Word for word, give the material below again, minus any images.

■ ■ ■ ■

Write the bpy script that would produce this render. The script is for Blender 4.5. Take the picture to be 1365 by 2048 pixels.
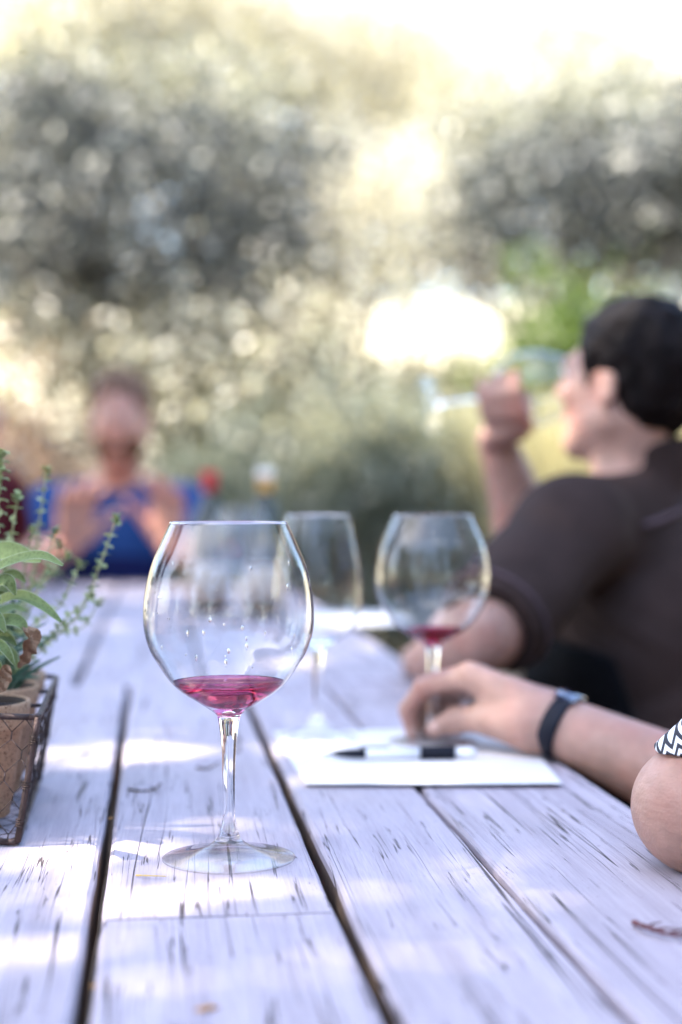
import bpy, bmesh, math, random
import numpy as np
from mathutils import Vector, Matrix, noise as mnoise
PI = math.pi
R = math.radians
random.seed(7)
rng = np.random.default_rng(11)
scene = bpy.context.scene
for o in list(bpy.data.objects):
    bpy.data.objects.remove(o)
C = scene.collection

# ------------------------------------------------------------------ camera
FPX = 3000.0                       # focal length in photo pixels (photo is 1365 x 2048)
CAMZ, HOR, CX = 0.99, 1002.0, 682.5
TZ = 0.75                          # table top height
cam_d = bpy.data.cameras.new('camera')
cam = bpy.data.objects.new('camera', cam_d); C.objects.link(cam)
cam.location = (0, 0, CAMZ); cam.rotation_euler = (R(90), 0, 0)
cam_d.sensor_fit = 'HORIZONTAL'; cam_d.sensor_width = 24.0
cam_d.lens = FPX / 1365 * 24
cam_d.shift_y = (HOR - 1024.0) / 1365.0
cam_d.clip_start = 0.05; cam_d.clip_end = 800
cam_d.dof.use_dof = True; cam_d.dof.focus_distance = 1.0
cam_d.dof.aperture_fstop = 2.7
scene.camera = cam

# ------------------------------------------------------------------ sky, sun, exposure
SUN_EL, SUN_AZ = R(57), R(-98)     # azimuth from +Y towards +X
SUND = Vector((math.sin(SUN_AZ) * math.cos(SUN_EL), math.cos(SUN_AZ) * math.cos(SUN_EL), math.sin(SUN_EL)))
w = bpy.data.worlds.new('World'); scene.world = w; w.use_nodes = True
wn = w.node_tree.nodes; wl = w.node_tree.links
sky = wn.new('ShaderNodeTexSky'); sky.sky_type = 'NISHITA'; sky.sun_disc = False
sky.sun_elevation = SUN_EL; sky.sun_rotation = SUN_AZ
sky.air_density = 1.0; sky.dust_density = 2.0; sky.ozone_density = 1.0
bg = wn['Background']; wl.new(sky.outputs[0], bg.inputs['Color']); bg.inputs['Strength'].default_value = 0.15
sun_d = bpy.data.lights.new('sun', 'SUN'); sun_d.energy = 3.8; sun_d.angle = R(0.53); sun_d.color = (1.0, 0.92, 0.80)
sun = bpy.data.objects.new('sun', sun_d); C.objects.link(sun)
sun.rotation_euler = (-SUND).to_track_quat('-Z', 'Y').to_euler(); sun.location = (-20, 5, 30)
scene.view_settings.view_transform = 'Standard'; scene.view_settings.look = 'None'
scene.view_settings.gamma = 1; scene.view_settings.use_curve_mapping = False
scene.view_settings.exposure = 2.84
scene.render.engine = 'CYCLES'
cy = scene.cycles
cy.max_bounces = 14; cy.transmission_bounces = 14; cy.transparent_max_bounces = 12
cy.diffuse_bounces = 4; cy.glossy_bounces = 6
cy.caustics_reflective = False; cy.caustics_refractive = True; cy.blur_glossy = 0.5
cy.sample_clamp_indirect = 6.0
cy.use_denoising = True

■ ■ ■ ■

◆ **Exercise answer**
Write the bpy script that would produce this render. The script is for Blender 4.5. Take the picture to be 1365 by 2048 pixels.
import bpy, bmesh, math, random
import numpy as np
from mathutils import Vector, Matrix, noise as mnoise
PI = math.pi
R = math.radians
random.seed(7)
rng = np.random.default_rng(11)
scene = bpy.context.scene
for o in list(bpy.data.objects):
    bpy.data.objects.remove(o)
C = scene.collection

# ------------------------------------------------------------------ camera
FPX = 3000.0                       # focal length in photo pixels (photo is 1365 x 2048)
CAMZ, HOR, CX = 0.99, 1002.0, 682.5
TZ = 0.75                          # table top height
cam_d = bpy.data.cameras.new('camera')
cam = bpy.data.objects.new('camera', cam_d); C.objects.link(cam)
cam.location = (0, 0, CAMZ); cam.rotation_euler = (R(90), 0, 0)
cam_d.sensor_fit = 'HORIZONTAL'; cam_d.sensor_width = 24.0
cam_d.lens = FPX / 1365 * 24
cam_d.shift_y = (HOR - 1024.0) / 1365.0
cam_d.clip_start = 0.05; cam_d.clip_end = 800
cam_d.dof.use_dof = True; cam_d.dof.focus_distance = 1.0
cam_d.dof.aperture_fstop = 2.7
scene.camera = cam

# ------------------------------------------------------------------ sky, sun, exposure
SUN_EL, SUN_AZ = R(57), R(-98)     # azimuth from +Y towards +X
SUND = Vector((math.sin(SUN_AZ) * math.cos(SUN_EL), math.cos(SUN_AZ) * math.cos(SUN_EL), math.sin(SUN_EL)))
w = bpy.data.worlds.new('World'); scene.world = w; w.use_nodes = True
wn = w.node_tree.nodes; wl = w.node_tree.links
sky = wn.new('ShaderNodeTexSky'); sky.sky_type = 'NISHITA'; sky.sun_disc = False
sky.sun_elevation = SUN_EL; sky.sun_rotation = SUN_AZ
sky.air_density = 1.0; sky.dust_density = 2.0; sky.ozone_density = 1.0
bg = wn['Background']; wl.new(sky.outputs[0], bg.inputs['Color']); bg.inputs['Strength'].default_value = 0.15
sun_d = bpy.data.lights.new('sun', 'SUN'); sun_d.energy = 3.8; sun_d.angle = R(0.53); sun_d.color = (1.0, 0.92, 0.80)
sun = bpy.data.objects.new('sun', sun_d); C.objects.link(sun)
sun.rotation_euler = (-SUND).to_track_quat('-Z', 'Y').to_euler(); sun.location = (-20, 5, 30)
scene.view_settings.view_transform = 'Standard'; scene.view_settings.look = 'None'
scene.view_settings.gamma = 1; scene.view_settings.use_curve_mapping = False
scene.view_settings.exposure = 2.84
scene.render.engine = 'CYCLES'
cy = scene.cycles
cy.max_bounces = 14; cy.transmission_bounces = 14; cy.transparent_max_bounces = 12
cy.diffuse_bounces = 4; cy.glossy_bounces = 6
cy.caustics_reflective = False; cy.caustics_refractive = True; cy.blur_glossy = 0.5
cy.sample_clamp_indirect = 6.0
cy.use_denoising = True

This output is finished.